■ WRITTEN EXERCISE: Give again only the lines beginning with the one that contains "The Blender Python" and ending with the one that contains "reddish bank closing"; include both of those lines.

[Rows from a 3D scene dataset]
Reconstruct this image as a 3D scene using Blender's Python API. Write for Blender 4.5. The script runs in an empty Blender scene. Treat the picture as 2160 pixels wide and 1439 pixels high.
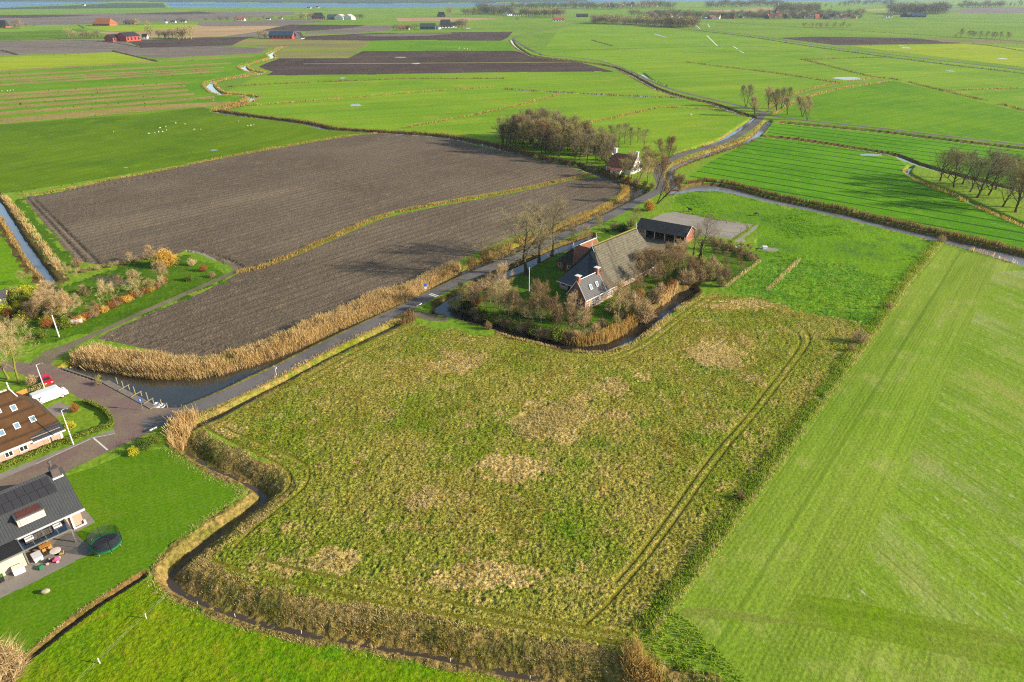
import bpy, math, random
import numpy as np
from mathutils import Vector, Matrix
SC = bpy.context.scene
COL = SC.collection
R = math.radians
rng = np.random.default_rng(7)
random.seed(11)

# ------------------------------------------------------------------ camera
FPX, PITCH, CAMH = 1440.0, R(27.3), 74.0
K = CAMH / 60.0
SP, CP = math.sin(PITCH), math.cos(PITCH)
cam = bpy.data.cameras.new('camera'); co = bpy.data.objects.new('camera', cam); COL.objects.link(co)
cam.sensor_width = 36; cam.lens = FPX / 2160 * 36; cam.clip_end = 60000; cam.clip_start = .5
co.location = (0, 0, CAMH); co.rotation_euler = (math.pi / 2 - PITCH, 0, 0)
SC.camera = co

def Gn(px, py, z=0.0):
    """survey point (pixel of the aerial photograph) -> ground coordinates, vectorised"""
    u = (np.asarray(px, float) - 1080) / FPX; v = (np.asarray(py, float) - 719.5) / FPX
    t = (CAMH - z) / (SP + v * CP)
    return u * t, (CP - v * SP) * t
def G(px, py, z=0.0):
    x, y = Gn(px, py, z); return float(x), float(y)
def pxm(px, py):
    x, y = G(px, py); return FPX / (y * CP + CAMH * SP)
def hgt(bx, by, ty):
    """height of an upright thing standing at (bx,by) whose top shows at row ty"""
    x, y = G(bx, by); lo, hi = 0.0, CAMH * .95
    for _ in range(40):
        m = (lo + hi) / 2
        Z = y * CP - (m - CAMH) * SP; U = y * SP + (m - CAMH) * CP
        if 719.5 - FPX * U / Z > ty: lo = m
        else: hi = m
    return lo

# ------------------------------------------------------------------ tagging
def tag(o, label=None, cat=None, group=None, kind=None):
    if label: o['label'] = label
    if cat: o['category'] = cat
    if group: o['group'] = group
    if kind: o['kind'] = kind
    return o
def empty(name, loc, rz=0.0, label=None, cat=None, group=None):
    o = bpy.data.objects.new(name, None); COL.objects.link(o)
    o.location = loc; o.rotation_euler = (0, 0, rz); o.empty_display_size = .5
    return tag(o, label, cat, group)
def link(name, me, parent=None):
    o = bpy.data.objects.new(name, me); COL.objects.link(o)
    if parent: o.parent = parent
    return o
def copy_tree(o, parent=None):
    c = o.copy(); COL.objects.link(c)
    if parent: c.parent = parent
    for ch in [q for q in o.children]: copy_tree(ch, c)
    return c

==

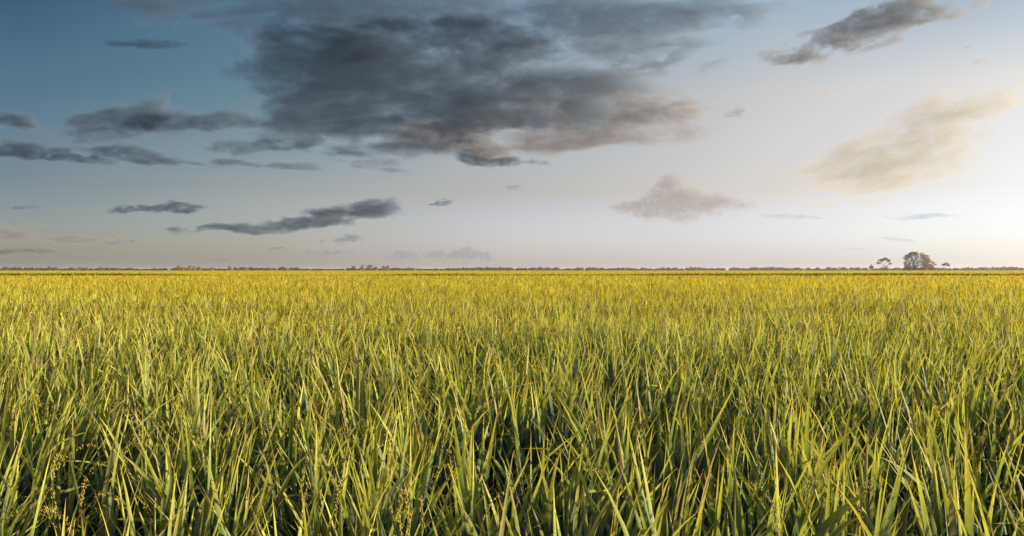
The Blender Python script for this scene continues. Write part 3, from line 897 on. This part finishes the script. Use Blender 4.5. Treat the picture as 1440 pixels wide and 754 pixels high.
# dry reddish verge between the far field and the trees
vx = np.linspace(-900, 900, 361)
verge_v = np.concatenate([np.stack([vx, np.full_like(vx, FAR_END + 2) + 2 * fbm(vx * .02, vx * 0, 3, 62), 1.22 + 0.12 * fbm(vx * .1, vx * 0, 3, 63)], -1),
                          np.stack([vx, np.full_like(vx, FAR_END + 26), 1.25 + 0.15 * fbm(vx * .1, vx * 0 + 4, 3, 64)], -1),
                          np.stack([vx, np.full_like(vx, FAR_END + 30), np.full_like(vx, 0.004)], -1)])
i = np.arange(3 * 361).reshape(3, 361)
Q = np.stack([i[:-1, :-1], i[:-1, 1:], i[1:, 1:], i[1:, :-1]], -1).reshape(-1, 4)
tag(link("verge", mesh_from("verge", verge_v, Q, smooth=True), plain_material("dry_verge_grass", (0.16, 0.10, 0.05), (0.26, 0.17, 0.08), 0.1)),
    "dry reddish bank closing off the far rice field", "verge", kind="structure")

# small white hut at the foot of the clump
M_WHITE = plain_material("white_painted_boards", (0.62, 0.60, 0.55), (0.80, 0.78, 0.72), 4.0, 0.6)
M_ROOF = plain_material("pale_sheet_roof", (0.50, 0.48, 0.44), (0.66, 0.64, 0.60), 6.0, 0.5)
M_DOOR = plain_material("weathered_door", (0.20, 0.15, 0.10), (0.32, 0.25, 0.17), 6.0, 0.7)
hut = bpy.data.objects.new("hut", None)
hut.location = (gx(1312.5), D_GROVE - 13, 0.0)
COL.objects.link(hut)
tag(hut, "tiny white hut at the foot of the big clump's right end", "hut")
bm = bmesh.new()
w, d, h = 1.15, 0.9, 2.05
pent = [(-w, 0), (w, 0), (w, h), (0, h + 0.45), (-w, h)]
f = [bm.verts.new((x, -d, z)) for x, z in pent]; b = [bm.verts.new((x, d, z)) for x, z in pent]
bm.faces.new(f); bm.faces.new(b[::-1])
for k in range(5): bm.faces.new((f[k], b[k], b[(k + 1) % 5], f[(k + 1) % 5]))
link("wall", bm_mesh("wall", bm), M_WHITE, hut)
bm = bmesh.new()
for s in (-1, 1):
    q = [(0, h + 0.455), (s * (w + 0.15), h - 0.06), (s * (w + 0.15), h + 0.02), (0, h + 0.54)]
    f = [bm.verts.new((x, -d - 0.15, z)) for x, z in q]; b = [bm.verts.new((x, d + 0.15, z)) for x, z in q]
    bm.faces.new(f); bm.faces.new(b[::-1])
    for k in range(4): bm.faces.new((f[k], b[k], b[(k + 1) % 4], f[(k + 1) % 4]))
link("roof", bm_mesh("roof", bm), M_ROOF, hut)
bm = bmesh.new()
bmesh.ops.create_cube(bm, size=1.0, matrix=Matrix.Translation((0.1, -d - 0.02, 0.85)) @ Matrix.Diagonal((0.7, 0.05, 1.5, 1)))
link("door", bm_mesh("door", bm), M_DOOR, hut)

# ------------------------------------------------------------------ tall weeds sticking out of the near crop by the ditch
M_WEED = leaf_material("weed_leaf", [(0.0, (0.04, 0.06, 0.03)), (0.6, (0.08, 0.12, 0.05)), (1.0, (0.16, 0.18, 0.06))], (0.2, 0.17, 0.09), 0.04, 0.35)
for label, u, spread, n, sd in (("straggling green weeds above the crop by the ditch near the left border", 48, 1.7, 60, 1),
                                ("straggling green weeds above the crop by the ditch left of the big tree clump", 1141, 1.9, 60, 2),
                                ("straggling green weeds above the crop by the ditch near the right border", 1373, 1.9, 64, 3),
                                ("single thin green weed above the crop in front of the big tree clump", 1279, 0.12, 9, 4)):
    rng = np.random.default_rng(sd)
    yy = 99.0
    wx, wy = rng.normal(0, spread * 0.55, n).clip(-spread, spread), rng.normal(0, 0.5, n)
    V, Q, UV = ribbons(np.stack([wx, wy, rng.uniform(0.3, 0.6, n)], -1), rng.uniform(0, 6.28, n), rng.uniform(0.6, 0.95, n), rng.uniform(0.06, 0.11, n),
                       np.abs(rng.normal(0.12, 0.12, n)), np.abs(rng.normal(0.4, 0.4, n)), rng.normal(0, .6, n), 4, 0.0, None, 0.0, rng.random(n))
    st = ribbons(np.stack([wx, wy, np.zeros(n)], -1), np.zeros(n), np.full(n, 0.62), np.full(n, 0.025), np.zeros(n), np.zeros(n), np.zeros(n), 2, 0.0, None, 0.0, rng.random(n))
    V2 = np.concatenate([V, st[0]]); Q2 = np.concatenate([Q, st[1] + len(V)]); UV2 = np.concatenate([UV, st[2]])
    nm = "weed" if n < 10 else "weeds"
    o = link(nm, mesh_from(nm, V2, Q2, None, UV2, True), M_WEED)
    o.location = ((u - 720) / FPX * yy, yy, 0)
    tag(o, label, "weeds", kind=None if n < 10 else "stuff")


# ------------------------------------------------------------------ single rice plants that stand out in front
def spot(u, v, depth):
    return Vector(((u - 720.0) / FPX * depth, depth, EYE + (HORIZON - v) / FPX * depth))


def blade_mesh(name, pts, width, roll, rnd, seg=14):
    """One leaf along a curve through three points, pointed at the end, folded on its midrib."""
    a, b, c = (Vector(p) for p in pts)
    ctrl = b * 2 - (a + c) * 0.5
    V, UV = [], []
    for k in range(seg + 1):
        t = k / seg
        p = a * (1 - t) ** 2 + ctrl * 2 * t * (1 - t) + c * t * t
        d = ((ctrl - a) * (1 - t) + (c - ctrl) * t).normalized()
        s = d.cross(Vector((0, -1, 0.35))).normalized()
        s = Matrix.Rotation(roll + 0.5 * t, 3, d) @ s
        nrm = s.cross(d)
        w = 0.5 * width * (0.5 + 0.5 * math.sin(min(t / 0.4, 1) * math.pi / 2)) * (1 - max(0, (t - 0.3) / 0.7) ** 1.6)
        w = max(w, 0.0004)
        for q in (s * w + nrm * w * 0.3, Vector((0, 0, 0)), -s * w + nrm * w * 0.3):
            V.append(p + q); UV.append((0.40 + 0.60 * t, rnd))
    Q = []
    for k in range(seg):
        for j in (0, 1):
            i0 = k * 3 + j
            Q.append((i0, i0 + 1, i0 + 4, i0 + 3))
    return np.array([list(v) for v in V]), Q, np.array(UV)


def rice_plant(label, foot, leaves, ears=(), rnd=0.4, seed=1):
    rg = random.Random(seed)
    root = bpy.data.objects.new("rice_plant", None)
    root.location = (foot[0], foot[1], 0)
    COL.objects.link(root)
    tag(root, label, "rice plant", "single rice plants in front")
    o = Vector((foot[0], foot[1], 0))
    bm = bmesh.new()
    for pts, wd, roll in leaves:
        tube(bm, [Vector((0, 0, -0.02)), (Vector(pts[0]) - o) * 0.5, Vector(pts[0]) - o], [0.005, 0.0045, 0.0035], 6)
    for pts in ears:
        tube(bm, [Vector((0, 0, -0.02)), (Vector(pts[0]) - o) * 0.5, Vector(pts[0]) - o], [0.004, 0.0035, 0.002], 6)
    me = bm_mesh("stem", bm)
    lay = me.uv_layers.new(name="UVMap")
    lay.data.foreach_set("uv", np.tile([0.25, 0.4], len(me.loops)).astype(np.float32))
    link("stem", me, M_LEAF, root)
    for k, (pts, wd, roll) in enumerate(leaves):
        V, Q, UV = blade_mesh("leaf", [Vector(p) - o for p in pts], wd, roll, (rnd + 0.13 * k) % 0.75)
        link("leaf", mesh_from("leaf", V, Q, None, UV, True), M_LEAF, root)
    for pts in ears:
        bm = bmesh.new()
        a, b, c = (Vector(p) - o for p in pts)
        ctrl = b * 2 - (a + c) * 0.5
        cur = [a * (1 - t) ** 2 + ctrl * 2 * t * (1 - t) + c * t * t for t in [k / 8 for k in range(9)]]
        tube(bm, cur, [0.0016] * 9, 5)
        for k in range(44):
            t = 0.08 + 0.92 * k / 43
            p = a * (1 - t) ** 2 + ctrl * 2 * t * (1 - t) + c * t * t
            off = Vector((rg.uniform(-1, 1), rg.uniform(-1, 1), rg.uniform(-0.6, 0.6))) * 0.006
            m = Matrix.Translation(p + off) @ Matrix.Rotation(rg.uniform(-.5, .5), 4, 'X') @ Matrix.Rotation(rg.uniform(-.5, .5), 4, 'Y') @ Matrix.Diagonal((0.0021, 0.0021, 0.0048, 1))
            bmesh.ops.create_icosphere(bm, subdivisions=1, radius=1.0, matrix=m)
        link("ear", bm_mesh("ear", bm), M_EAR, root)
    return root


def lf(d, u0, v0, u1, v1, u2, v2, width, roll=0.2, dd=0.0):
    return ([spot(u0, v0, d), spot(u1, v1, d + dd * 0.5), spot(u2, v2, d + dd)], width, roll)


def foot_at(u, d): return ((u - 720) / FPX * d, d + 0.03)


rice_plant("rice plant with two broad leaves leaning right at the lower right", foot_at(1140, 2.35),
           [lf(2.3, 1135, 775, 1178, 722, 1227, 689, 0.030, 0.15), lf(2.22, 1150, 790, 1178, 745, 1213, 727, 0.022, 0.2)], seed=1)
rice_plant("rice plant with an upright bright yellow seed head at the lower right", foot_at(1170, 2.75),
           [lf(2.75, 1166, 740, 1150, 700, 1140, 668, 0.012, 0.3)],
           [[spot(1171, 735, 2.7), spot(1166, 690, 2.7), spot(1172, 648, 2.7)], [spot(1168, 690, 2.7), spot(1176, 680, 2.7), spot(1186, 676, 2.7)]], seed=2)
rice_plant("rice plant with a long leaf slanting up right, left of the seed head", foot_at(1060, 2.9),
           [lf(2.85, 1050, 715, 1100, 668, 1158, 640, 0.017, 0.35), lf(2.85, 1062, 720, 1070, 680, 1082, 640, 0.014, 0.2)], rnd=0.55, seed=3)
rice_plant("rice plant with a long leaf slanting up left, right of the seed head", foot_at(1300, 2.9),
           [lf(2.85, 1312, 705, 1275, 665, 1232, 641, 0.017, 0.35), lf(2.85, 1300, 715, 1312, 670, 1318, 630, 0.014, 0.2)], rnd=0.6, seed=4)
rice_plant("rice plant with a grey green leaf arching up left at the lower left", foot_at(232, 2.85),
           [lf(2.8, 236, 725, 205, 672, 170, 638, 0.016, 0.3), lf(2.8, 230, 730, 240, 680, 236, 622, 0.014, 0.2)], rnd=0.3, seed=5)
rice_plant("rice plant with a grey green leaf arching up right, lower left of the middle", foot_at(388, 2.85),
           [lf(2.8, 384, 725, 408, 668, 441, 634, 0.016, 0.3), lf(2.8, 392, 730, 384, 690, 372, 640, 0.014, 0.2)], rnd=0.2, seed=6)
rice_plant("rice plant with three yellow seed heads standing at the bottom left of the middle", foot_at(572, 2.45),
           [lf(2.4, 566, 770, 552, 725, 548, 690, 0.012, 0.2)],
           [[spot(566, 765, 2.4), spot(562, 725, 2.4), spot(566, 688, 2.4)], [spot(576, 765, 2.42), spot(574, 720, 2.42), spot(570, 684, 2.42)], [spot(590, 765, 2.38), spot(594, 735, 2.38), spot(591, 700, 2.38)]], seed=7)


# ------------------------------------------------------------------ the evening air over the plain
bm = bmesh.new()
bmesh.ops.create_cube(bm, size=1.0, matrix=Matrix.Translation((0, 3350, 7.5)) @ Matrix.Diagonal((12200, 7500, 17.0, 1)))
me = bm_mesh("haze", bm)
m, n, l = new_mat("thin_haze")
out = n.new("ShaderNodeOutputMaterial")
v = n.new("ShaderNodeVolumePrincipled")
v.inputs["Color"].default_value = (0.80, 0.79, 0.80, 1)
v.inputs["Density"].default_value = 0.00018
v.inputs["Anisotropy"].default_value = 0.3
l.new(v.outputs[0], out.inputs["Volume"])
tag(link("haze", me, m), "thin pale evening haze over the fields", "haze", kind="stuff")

■ EXERCISE ANSWER:
The Blender Python script for this scene continues. Write part 3, from line 897 on. This part finishes the script. Use Blender 4.5. Treat the picture as 1440 pixels wide and 754 pixels high.
# dry reddish verge between the far field and the trees
vx = np.linspace(-900, 900, 361)
verge_v = np.concatenate([np.stack([vx, np.full_like(vx, FAR_END + 2) + 2 * fbm(vx * .02, vx * 0, 3, 62), 1.22 + 0.12 * fbm(vx * .1, vx * 0, 3, 63)], -1),
                          np.stack([vx, np.full_like(vx, FAR_END + 26), 1.25 + 0.15 * fbm(vx * .1, vx * 0 + 4, 3, 64)], -1),
                          np.stack([vx, np.full_like(vx, FAR_END + 30), np.full_like(vx, 0.004)], -1)])
i = np.arange(3 * 361).reshape(3, 361)
Q = np.stack([i[:-1, :-1], i[:-1, 1:], i[1:, 1:], i[1:, :-1]], -1).reshape(-1, 4)
tag(link("verge", mesh_from("verge", verge_v, Q, smooth=True), plain_material("dry_verge_grass", (0.16, 0.10, 0.05), (0.26, 0.17, 0.08), 0.1)),
    "dry reddish bank closing off the far rice field", "verge", kind="structure")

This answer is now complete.